Un coup de frein le fait se décoller du sol, il s'élève lentement puis virevolte avec soubresauts devant l'échope de bracelets dorés; il remonte encore puis comme fatigué de cette course inutile, redescend lourdement, flâne devant les verroteries et trouve enfin l'endroit idéal pour se reposer, le bout du nez du chauffeur-fou qui l'a animé. Le touk-touk prend alors de la vitesse puis frêne brusquement pour éviter les larges rigoles qui sillonnent les rues où s'épanchent les eaux brunes et grises des milliers de foyers. Il repart de plus belle, petit crissement de pneus et au tournant, c'est la collision, non, il a vu la vache blanche en pause au milieu de l'embranchement, le regard vitreux. Vite, une autre course à enchaîner ou bien justement, frustration de l'attente du client qui s'annonce, la vitesse du bolide à 3 roues reste inexplicable.

Puis enfin, le chauffeur moustachu nous débarque, descend les bagages d'un geste sec tout en empochant les billets. Déjà, il demande s'il peut nous amener ailleurs, nous faire visiter un autre "coin" de la ville, ou même demain, pour le retour ? Nous fixons un rendez-vous, mais nous ne reverrons plus sa moustache, autre mystère du genre. Les aubergistes ouvrent leurs portes et la ruelle grise s'éclaire d'une lumière chaude, nous franchissons la porte cloutée pour nous retrouver dans leur salon puis bientôt dans nos chambres surplombant les rues étroites du labyrinthe. On grimpe à la surface de la canopée de terrasses, un autre monde s'offre à nous. Dans la lumière de fin du jour une femme tend du linge à côté d'une montagne de casseroles en fer-blanc. Et derrière un enfant tire sur son cerf-volant, les yeux perdus dans le morceau de soie vert.
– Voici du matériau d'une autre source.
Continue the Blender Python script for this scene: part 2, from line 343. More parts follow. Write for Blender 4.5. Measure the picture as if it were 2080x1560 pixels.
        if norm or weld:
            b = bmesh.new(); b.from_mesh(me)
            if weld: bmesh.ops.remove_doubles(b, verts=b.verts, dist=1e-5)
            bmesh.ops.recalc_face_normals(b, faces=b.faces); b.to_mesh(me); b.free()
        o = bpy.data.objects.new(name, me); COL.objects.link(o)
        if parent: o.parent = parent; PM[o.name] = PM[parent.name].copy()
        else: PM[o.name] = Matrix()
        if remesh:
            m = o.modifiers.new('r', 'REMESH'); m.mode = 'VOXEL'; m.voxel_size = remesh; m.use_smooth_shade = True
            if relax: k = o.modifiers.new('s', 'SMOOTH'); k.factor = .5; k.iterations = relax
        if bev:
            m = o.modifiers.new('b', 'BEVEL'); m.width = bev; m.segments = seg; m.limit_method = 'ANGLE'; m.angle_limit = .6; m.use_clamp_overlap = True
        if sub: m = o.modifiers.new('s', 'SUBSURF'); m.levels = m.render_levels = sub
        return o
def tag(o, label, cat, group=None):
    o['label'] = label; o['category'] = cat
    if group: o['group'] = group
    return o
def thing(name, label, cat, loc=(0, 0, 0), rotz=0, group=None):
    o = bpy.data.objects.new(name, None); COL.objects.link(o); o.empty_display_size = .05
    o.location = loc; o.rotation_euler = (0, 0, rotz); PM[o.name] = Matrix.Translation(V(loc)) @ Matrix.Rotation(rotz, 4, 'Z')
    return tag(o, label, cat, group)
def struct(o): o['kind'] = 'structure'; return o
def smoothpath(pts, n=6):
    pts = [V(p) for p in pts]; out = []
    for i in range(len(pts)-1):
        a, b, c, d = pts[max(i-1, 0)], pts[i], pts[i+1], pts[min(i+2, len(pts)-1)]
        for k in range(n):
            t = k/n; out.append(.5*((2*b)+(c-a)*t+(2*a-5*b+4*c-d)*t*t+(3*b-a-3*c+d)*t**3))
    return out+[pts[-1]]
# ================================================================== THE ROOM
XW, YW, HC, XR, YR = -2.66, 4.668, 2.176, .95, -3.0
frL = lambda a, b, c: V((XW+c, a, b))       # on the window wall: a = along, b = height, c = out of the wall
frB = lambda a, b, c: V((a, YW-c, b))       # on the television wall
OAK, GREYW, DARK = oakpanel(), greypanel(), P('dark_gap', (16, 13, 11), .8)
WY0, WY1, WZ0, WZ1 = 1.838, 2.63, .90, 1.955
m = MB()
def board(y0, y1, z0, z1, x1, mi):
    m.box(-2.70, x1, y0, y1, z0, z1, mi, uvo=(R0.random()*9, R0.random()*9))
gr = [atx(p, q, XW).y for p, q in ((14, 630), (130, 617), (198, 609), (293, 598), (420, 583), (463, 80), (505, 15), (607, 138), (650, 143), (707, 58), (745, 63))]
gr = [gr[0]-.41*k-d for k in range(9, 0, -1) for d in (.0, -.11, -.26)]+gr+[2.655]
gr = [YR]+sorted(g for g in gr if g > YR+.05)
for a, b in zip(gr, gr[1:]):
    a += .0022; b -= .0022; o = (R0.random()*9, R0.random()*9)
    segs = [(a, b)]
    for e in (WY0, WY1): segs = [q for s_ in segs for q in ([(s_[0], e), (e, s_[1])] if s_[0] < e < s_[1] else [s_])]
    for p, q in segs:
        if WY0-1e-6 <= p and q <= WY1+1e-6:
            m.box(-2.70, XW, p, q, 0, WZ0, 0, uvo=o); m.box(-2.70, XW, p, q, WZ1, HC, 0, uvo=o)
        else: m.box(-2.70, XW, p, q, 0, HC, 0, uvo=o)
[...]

Peu importe la ville, et encore moins le jour. Des instants comme ça, il y en a des milliers, comme à ce moment même où vous lisez ces lignes. Nous dirons juste que c'est quelque part au pays de Gandhi, dans une ville de province qui rêve de postérité, mais déjà étouffe sous une couche de poussière. Difficile de décrire des moments indiens, le son manque, celui des pneus et des cris, des klaxons et des chants, et des crachats que l'on racle et claque sur le pavé. L'odeur non plus ne se transmet pas par clavier, imaginez donc ce fumet d'huile frite dans lequel gonfle une pâte blanche qui se transformera en nid d'abeilles qui s'entrelace à celui de fruits écrasés et de crottin de vache qui parsème les rues. Oui, impensable.

Sans aucun doute, l'Inde est le pays de la photo, les couleurs y sont reines, les palais abondent, les temples aux singes ou aux rats crèvent les pupilles et, du petit vieux vendeur de maracas à la femme balayeuse, tout demande un cliché, comme pour pouvoir y croire (donc aller voir l'album photos!). Pourtant, les plus belles couleurs sont sans aucun doute celui des saris des femmes, orange, pourpre ou rose fushia, à côté de ces drapés colorés, nous ne sommes que croque-morts. Dommage alors que nous les voyions si peu, elles sont de passage, toujours tournent le regard, et souvent derrière les murs de poussière. Il nous faudra connaitre l'autre Inde, celle des montagnes et des grands espaces indemnes, mais surtout, il nous faut les connaitre elles, cette part manquante d'une nation.